Pega a palavra, pega e come./ Não interessa se algum nome/ possa te dar indigestão.
Se Gilberto, em sua obra, tem os traços dos vários movimentos literários, acredito que o romantismo vai bem com sua natureza notadamente amorosa. Para ele, o amor é mais platônico que real, e, das musas mais cantadas, jamais ganhou um beijo, mas diz que beijou, afirmação do poeta. Sua alma é toda de amores, de encantamentos e ternura, ou de tristeza, lembranças, alma que pode se sentir presa a um nome “Teu nome é um favo, tão flavo, tão doce”, ou à saudade “E estas saudades dolorosas, levo-as/ dentro de mim…” Sabe que um dia, o coração há de se cansar de tanto amar, de tanto ser luz e cinza, de tanto doar-se, plena e constantemente, e mesmo cansado, continuará a vida de quem faz versos e os distribui por onde passa, seja aqui ou longe.

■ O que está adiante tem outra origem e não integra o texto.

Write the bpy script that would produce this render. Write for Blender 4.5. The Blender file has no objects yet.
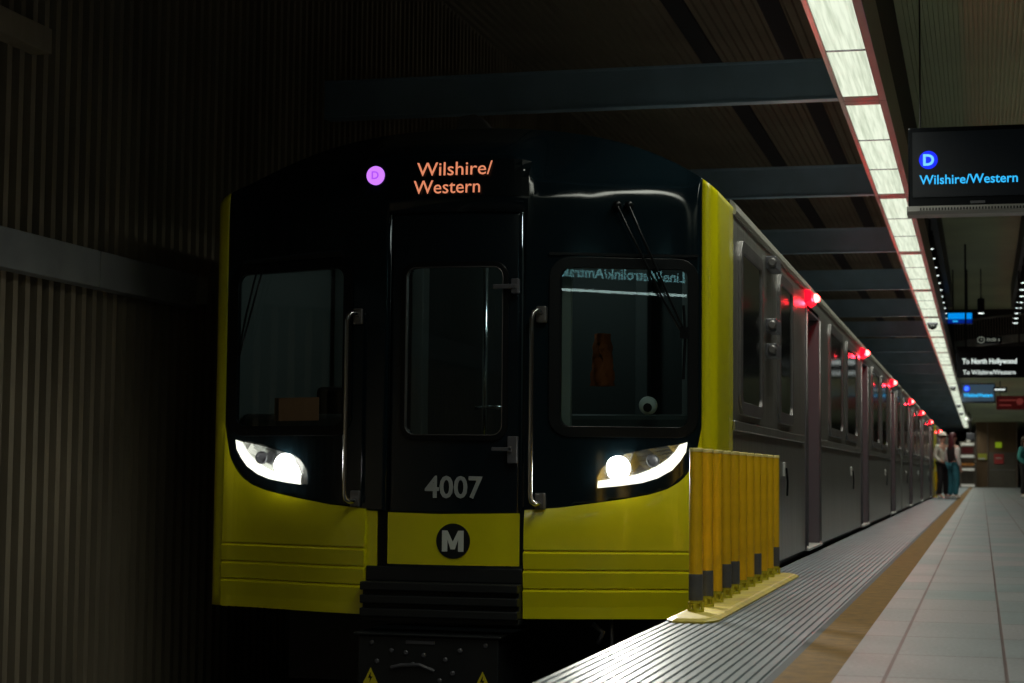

Verdadeiro alquimista da palavra, a linguagem alcança voos e pousos, onde brinca, experimenta, canta, angustia-se, deixando as marcas de sua identidade e jeito de ser: ousado e seriamente comprometido com seu ofício. Com a palavra buscada, analisada e vivida, constrói seu universo exigente de poeta, que conhece os matizes e feitios das escolas literárias, por onde passaram grandes versejadores. É admirável o volume extenso de sua obra, consequência de uma vontade imensa de escrever e de “não ter preguiça”. E surpreende-me a organização de seu trabalho, minimamente catalogado: poemas, antologias suas e outras das quais faz parte, prefácios, premiações, dissertações sobre sua obra, fortuna crítica, discografia.
Noventa anos de idade divididos em mais de sessenta anos de produção literária, mais de sessenta livros publicados e quase sessenta anos de vida acadêmica. Dois livros importantes, “O Terra a Terra da Linguagem” e “Aprendizagem”, oferecem-nos uma oportunidade para conhecermos parte de sua grande produção. No primeiro, estão condensados seis livros, além da seleção de “Improvisuais” (poesia concreta), prefácios, estudos de críticos e anexos importantes. O título “O Terra a Terra da Linguagem” tem explicação do poeta. “O Terra” seria o fio da terra, que suprime os excessos de suas criações; “a Terra” mostra o amor pelo torrão natal e ambos se configuram na Linguagem minuciosamente idealizada e trabalhada.
Conheci Gilberto Mendonça Teles na época do Grupo de Escritores Novos (GEN), ele bem jovem, e já comprometido com sua caminhada na escrita e na fala, raízes de suas invenções e da bem conduzida disciplina cultural. Cantou a terra natal no livro “Saciologia Goiana”, com poemas escritos entre 1970 e 1981. Levou, para diversas universidades brasileiras e europeias, a poesia que conta a história do nosso Estado, esse Goiás que finca suas raízes em nossa alma agreste e de uma gentileza jamais vista. Gilberto continua, em seu empenho lírico, com traços da racionalidade, a oferecer-nos sua multifacetada poesia.
Maria Helena Chein é poetisa e contista.